- _Material provided_:
/---

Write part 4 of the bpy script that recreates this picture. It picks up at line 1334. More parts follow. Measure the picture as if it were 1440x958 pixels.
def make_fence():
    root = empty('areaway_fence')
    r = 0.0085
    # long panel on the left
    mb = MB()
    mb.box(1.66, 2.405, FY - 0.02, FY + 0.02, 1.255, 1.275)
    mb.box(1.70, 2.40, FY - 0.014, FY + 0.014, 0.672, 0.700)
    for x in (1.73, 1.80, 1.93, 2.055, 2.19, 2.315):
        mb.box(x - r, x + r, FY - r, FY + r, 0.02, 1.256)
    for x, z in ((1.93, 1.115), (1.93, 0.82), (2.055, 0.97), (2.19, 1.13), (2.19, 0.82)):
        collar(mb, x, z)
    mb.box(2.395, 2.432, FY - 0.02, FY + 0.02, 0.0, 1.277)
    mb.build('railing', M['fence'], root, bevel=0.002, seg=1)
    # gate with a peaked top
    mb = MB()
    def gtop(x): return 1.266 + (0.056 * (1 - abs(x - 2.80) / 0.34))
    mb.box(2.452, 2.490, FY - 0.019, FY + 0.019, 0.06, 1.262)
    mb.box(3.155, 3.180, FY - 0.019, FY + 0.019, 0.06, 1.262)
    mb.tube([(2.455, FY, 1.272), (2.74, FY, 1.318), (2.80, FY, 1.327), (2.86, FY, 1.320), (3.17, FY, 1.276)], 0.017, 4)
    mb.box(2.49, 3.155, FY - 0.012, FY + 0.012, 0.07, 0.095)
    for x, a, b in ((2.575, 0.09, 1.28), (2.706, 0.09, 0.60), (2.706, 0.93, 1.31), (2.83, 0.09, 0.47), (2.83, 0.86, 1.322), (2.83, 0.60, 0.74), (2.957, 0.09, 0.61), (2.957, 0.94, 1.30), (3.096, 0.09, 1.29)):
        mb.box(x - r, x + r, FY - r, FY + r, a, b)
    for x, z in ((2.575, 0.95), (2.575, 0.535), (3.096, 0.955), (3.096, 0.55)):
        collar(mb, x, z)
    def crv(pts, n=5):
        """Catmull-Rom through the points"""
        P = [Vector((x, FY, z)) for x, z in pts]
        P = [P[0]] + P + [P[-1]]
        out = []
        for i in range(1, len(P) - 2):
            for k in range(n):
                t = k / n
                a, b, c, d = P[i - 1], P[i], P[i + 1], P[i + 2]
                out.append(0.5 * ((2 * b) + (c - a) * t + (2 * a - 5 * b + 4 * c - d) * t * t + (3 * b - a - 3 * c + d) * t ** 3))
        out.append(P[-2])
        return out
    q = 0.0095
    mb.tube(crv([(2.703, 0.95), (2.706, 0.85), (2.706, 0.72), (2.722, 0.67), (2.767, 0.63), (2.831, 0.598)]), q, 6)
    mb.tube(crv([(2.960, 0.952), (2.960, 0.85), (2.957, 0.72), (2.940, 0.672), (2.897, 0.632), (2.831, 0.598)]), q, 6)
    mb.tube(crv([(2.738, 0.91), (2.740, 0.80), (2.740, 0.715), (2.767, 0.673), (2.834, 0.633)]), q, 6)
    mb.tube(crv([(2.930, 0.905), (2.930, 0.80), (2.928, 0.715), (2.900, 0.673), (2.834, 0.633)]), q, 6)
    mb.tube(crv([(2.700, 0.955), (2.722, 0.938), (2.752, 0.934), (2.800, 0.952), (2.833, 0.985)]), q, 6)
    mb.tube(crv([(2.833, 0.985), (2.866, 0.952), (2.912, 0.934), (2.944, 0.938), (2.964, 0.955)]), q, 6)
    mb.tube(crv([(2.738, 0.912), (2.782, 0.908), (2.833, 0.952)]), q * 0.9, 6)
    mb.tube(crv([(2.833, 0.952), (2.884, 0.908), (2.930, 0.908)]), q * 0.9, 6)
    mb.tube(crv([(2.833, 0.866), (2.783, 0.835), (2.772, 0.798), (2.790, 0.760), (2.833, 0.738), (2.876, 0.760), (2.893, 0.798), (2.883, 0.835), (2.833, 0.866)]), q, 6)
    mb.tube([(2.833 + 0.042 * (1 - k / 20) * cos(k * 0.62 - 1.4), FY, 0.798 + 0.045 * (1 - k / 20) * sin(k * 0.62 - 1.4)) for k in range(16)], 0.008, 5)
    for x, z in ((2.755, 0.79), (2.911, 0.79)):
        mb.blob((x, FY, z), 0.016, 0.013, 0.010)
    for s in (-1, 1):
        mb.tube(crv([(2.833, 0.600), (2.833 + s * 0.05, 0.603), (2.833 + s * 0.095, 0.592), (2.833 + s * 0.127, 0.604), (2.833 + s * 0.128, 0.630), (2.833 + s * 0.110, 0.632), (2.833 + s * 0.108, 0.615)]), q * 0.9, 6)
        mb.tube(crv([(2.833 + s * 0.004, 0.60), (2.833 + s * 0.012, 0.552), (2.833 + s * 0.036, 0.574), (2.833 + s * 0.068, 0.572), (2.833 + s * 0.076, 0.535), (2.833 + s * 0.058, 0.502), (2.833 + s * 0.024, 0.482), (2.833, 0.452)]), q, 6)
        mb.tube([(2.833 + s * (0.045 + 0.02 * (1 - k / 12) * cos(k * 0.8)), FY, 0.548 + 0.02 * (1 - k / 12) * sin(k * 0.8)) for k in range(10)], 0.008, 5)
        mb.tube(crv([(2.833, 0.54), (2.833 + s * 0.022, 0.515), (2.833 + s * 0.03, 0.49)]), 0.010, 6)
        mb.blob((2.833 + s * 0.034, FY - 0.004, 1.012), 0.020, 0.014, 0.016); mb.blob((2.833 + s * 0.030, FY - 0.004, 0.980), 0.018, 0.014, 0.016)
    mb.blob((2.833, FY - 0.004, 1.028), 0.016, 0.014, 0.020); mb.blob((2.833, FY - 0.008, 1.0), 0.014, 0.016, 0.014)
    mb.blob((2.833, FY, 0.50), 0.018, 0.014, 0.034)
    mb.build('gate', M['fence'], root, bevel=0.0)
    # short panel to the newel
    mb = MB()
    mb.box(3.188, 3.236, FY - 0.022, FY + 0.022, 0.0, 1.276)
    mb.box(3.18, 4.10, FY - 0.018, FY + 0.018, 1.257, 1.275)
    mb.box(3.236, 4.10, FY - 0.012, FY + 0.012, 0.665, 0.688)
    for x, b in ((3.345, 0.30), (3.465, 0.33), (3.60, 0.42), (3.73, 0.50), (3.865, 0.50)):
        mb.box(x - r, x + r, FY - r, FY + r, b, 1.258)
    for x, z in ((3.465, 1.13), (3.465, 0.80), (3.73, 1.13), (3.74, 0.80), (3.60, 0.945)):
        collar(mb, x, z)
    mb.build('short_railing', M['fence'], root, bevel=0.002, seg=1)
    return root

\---

- _Task statement_:
All of the data needs to be reproduced exactly, with no line missing.

- _Completed task_:
Write part 4 of the bpy script that recreates this picture. It picks up at line 1334. More parts follow. Measure the picture as if it were 1440x958 pixels.
def make_fence():
    root = empty('areaway_fence')
    r = 0.0085
    # long panel on the left
    mb = MB()
    mb.box(1.66, 2.405, FY - 0.02, FY + 0.02, 1.255, 1.275)
    mb.box(1.70, 2.40, FY - 0.014, FY + 0.014, 0.672, 0.700)
    for x in (1.73, 1.80, 1.93, 2.055, 2.19, 2.315):
        mb.box(x - r, x + r, FY - r, FY + r, 0.02, 1.256)
    for x, z in ((1.93, 1.115), (1.93, 0.82), (2.055, 0.97), (2.19, 1.13), (2.19, 0.82)):
        collar(mb, x, z)
    mb.box(2.395, 2.432, FY - 0.02, FY + 0.02, 0.0, 1.277)
    mb.build('railing', M['fence'], root, bevel=0.002, seg=1)
    # gate with a peaked top
    mb = MB()
    def gtop(x): return 1.266 + (0.056 * (1 - abs(x - 2.80) / 0.34))
    mb.box(2.452, 2.490, FY - 0.019, FY + 0.019, 0.06, 1.262)
    mb.box(3.155, 3.180, FY - 0.019, FY + 0.019, 0.06, 1.262)
    mb.tube([(2.455, FY, 1.272), (2.74, FY, 1.318), (2.80, FY, 1.327), (2.86, FY, 1.320), (3.17, FY, 1.276)], 0.017, 4)
    mb.box(2.49, 3.155, FY - 0.012, FY + 0.012, 0.07, 0.095)
    for x, a, b in ((2.575, 0.09, 1.28), (2.706, 0.09, 0.60), (2.706, 0.93, 1.31), (2.83, 0.09, 0.47), (2.83, 0.86, 1.322), (2.83, 0.60, 0.74), (2.957, 0.09, 0.61), (2.957, 0.94, 1.30), (3.096, 0.09, 1.29)):
        mb.box(x - r, x + r, FY - r, FY + r, a, b)
    for x, z in ((2.575, 0.95), (2.575, 0.535), (3.096, 0.955), (3.096, 0.55)):
        collar(mb, x, z)
    def crv(pts, n=5):
        """Catmull-Rom through the points"""
        P = [Vector((x, FY, z)) for x, z in pts]
        P = [P[0]] + P + [P[-1]]
        out = []
        for i in range(1, len(P) - 2):
            for k in range(n):
                t = k / n
                a, b, c, d = P[i - 1], P[i], P[i + 1], P[i + 2]
                out.append(0.5 * ((2 * b) + (c - a) * t + (2 * a - 5 * b + 4 * c - d) * t * t + (3 * b - a - 3 * c + d) * t ** 3))
        out.append(P[-2])
        return out
    q = 0.0095
    mb.tube(crv([(2.703, 0.95), (2.706, 0.85), (2.706, 0.72), (2.722, 0.67), (2.767, 0.63), (2.831, 0.598)]), q, 6)
    mb.tube(crv([(2.960, 0.952), (2.960, 0.85), (2.957, 0.72), (2.940, 0.672), (2.897, 0.632), (2.831, 0.598)]), q, 6)
    mb.tube(crv([(2.738, 0.91), (2.740, 0.80), (2.740, 0.715), (2.767, 0.673), (2.834, 0.633)]), q, 6)
    mb.tube(crv([(2.930, 0.905), (2.930, 0.80), (2.928, 0.715), (2.900, 0.673), (2.834, 0.633)]), q, 6)
    mb.tube(crv([(2.700, 0.955), (2.722, 0.938), (2.752, 0.934), (2.800, 0.952), (2.833, 0.985)]), q, 6)
    mb.tube(crv([(2.833, 0.985), (2.866, 0.952), (2.912, 0.934), (2.944, 0.938), (2.964, 0.955)]), q, 6)
    mb.tube(crv([(2.738, 0.912), (2.782, 0.908), (2.833, 0.952)]), q * 0.9, 6)
    mb.tube(crv([(2.833, 0.952), (2.884, 0.908), (2.930, 0.908)]), q * 0.9, 6)
    mb.tube(crv([(2.833, 0.866), (2.783, 0.835), (2.772, 0.798), (2.790, 0.760), (2.833, 0.738), (2.876, 0.760), (2.893, 0.798), (2.883, 0.835), (2.833, 0.866)]), q, 6)
    mb.tube([(2.833 + 0.042 * (1 - k / 20) * cos(k * 0.62 - 1.4), FY, 0.798 + 0.045 * (1 - k / 20) * sin(k * 0.62 - 1.4)) for k in range(16)], 0.008, 5)
    for x, z in ((2.755, 0.79), (2.911, 0.79)):
        mb.blob((x, FY, z), 0.016, 0.013, 0.010)
    for s in (-1, 1):
        mb.tube(crv([(2.833, 0.600), (2.833 + s * 0.05, 0.603), (2.833 + s * 0.095, 0.592), (2.833 + s * 0.127, 0.604), (2.833 + s * 0.128, 0.630), (2.833 + s * 0.110, 0.632), (2.833 + s * 0.108, 0.615)]), q * 0.9, 6)
        mb.tube(crv([(2.833 + s * 0.004, 0.60), (2.833 + s * 0.012, 0.552), (2.833 + s * 0.036, 0.574), (2.833 + s * 0.068, 0.572), (2.833 + s * 0.076, 0.535), (2.833 + s * 0.058, 0.502), (2.833 + s * 0.024, 0.482), (2.833, 0.452)]), q, 6)
        mb.tube([(2.833 + s * (0.045 + 0.02 * (1 - k / 12) * cos(k * 0.8)), FY, 0.548 + 0.02 * (1 - k / 12) * sin(k * 0.8)) for k in range(10)], 0.008, 5)
        mb.tube(crv([(2.833, 0.54), (2.833 + s * 0.022, 0.515), (2.833 + s * 0.03, 0.49)]), 0.010, 6)
        mb.blob((2.833 + s * 0.034, FY - 0.004, 1.012), 0.020, 0.014, 0.016); mb.blob((2.833 + s * 0.030, FY - 0.004, 0.980), 0.018, 0.014, 0.016)
    mb.blob((2.833, FY - 0.004, 1.028), 0.016, 0.014, 0.020); mb.blob((2.833, FY - 0.008, 1.0), 0.014, 0.016, 0.014)
    mb.blob((2.833, FY, 0.50), 0.018, 0.014, 0.034)
    mb.build('gate', M['fence'], root, bevel=0.0)
    # short panel to the newel
    mb = MB()
    mb.box(3.188, 3.236, FY - 0.022, FY + 0.022, 0.0, 1.276)
    mb.box(3.18, 4.10, FY - 0.018, FY + 0.018, 1.257, 1.275)
    mb.box(3.236, 4.10, FY - 0.012, FY + 0.012, 0.665, 0.688)
    for x, b in ((3.345, 0.30), (3.465, 0.33), (3.60, 0.42), (3.73, 0.50), (3.865, 0.50)):
        mb.box(x - r, x + r, FY - r, FY + r, b, 1.258)
    for x, z in ((3.465, 1.13), (3.465, 0.80), (3.73, 1.13), (3.74, 0.80), (3.60, 0.945)):
        collar(mb, x, z)
    mb.build('short_railing', M['fence'], root, bevel=0.002, seg=1)
    return root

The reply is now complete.